In this ad Budweiser took jabs at the many stereotypes of craft beer drinkers. It implied craft beer drinkers dissect too much and drink strange styles. But it is what the ad didn’t say that makes it so powerful. This ad did three things that many brands don’t have the guts to do.

1. Took A Stand

The Budweiser brand has been losing market share to the craft beer category for several years (Budweiser is considered a macro beer for the unfamiliar). While it’s still one of the top sellers in the AB InBev portfolio, just under Bud Light, its sales have been steadily decreasing since 2003. All the while Budweiser has been toting its horses and puppies completely missing the connection with the new generation of beer drinkers. It was recently found that 44% of drinkers aged 21-27 hadn’t even tried the brand.

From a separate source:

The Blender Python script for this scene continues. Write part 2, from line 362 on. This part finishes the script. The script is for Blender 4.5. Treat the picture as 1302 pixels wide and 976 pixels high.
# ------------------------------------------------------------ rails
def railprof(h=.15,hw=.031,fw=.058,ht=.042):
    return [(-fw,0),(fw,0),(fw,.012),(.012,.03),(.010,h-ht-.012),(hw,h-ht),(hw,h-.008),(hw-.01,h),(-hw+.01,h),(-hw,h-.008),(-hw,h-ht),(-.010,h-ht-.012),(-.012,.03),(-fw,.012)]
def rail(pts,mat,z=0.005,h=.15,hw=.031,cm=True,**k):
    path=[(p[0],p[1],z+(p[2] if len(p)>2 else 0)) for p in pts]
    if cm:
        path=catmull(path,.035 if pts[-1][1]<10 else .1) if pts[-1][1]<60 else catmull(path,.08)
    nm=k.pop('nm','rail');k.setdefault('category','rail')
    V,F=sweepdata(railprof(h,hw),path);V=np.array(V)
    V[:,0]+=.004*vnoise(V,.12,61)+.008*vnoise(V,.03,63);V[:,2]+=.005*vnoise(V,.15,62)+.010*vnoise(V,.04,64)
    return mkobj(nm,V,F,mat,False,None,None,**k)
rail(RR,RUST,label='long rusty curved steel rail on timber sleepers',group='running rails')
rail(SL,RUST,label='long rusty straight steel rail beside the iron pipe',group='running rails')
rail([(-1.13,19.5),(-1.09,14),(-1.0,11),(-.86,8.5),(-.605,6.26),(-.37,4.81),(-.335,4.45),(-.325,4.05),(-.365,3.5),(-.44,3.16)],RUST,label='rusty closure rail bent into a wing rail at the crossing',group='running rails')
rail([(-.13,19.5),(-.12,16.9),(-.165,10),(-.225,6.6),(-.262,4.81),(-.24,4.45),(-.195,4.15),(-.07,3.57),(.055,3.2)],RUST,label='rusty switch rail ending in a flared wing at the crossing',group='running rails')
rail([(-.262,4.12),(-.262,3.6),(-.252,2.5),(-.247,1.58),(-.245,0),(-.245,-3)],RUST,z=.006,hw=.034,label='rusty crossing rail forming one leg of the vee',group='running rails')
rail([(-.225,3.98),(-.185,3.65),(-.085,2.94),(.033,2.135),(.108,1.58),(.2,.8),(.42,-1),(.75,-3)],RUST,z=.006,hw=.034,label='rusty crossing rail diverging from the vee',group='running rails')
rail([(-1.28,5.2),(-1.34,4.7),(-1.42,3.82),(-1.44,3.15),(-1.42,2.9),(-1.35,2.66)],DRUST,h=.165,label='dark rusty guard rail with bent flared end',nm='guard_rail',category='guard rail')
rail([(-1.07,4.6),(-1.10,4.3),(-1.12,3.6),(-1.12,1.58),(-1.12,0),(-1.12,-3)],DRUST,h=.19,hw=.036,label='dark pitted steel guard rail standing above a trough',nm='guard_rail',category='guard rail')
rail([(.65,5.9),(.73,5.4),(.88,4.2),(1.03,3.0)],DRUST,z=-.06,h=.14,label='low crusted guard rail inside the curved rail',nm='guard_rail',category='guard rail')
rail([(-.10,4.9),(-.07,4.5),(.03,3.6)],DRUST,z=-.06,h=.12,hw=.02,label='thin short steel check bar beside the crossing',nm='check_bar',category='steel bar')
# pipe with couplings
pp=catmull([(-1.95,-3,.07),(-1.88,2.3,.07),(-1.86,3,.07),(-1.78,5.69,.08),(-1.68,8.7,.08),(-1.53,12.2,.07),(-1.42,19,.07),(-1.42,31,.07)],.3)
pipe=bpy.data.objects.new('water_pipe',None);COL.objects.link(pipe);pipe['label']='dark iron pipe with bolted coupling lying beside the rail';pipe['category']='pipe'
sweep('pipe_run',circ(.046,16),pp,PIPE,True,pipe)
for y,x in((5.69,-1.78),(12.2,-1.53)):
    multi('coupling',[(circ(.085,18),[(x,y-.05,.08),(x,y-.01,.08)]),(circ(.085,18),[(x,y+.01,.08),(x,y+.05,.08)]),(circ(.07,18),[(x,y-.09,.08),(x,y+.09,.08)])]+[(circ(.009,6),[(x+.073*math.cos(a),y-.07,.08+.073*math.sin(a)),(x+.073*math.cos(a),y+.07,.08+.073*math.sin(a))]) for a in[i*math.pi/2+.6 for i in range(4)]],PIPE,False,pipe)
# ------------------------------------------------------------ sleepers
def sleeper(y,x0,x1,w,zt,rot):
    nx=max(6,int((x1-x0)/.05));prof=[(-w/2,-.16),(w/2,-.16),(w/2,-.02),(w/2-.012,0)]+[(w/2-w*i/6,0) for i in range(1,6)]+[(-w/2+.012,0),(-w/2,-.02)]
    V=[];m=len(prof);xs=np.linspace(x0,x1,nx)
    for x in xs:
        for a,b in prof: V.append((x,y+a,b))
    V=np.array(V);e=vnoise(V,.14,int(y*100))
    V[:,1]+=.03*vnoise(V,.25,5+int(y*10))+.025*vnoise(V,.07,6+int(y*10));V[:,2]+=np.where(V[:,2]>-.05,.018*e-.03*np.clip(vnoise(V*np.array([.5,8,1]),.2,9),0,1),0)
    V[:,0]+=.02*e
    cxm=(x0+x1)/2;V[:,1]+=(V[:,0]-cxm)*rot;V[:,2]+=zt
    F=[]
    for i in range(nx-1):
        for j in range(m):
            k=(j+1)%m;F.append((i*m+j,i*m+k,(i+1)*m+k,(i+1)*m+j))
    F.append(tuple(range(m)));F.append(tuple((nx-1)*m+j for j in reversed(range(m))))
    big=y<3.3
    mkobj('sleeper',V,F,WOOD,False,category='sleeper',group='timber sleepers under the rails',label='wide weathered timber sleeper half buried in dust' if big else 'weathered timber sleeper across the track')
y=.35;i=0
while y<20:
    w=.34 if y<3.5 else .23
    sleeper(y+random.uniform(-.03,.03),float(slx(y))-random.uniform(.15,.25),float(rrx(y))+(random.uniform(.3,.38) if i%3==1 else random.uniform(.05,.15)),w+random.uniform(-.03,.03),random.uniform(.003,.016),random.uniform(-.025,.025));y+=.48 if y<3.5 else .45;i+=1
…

Not only did the brand take a stand for what it is, it took advantage of the perception of the marketplace. Budweiser isn’t trying to be something that it is not, rather it is owning what people believe it to be. It claims “macro” with a vengeance, and one could only assume with the intent to transform the term. It is making the statement that it is proud to be macro. This ad brought the brand, and all that it is at its core to the foreground, out from the shadows of dogs and stallions.


2. Drew the Line

The brand took ownership of its category, and it also defined what it was not, and who is and who is not meant to drink it. It depicts multiple scenes of bearded gentleman, that one can only assume to be hipsters, in rustic looking bars drinking “fancy” beers from tasting glasses. It poked fun at these over-dissecting gents, telling them to go “sip their pumpkin peach ale.” (Pumpkin Peach Ale now has its own Twitter account)

On the other side of the fence it defines itself as crisp and for “people who like to drink beer.” It’s a no-frills beer that’s “not to be fussed over.” Just light, crisp, smooth, drinking-beer.


3. It was honest

The ad didn’t lie. It didn’t try to present Budweiser as something it is not. It even pulled from the brand history to share that it’s the only beer aged on beechwood; “its effect on the finished product is probably different than what you’d imagine. The brewery makes use of beechwood in the form of “chips,” spiral-shaped strips of the wood cut three millimeters thick and about 18 inches long. Before their use in the brewing process, the strips are boiled in sodium bicarbonate, which removes any flavor or color they might impart to the beverage. They’re then added to the fermentation vessel, where they act as a welcome homestead upon which yeast can settle. This increases the surface area of yeast exposed to beer as it’s circulating in the fermentation tank, which can have benefits such as a decrease in fermentation time and better removal of certain yeast-derived off-flavors.” – Brian Perkins, Budweiser’s VP of Marketing.


The best part of the ad was that it worked. Craft beer communities all over the web exploded with conversation around this ad, and will surely sustain for the days to come.



My only point of contention with the ad is when it states, “brewed the hard way.” I’m not sure what Budweiser means by this. I homebrew beer, and I know a handful of craft brewers, and we can all tell you that beer, no matter how you make it, is difficult. It is difficult to get everything correct and consistent from batch to batch, In my opinion, there is no “easy” way to brew beer, no matter the scale. Other than that single point, this was one damn good piece of marketing!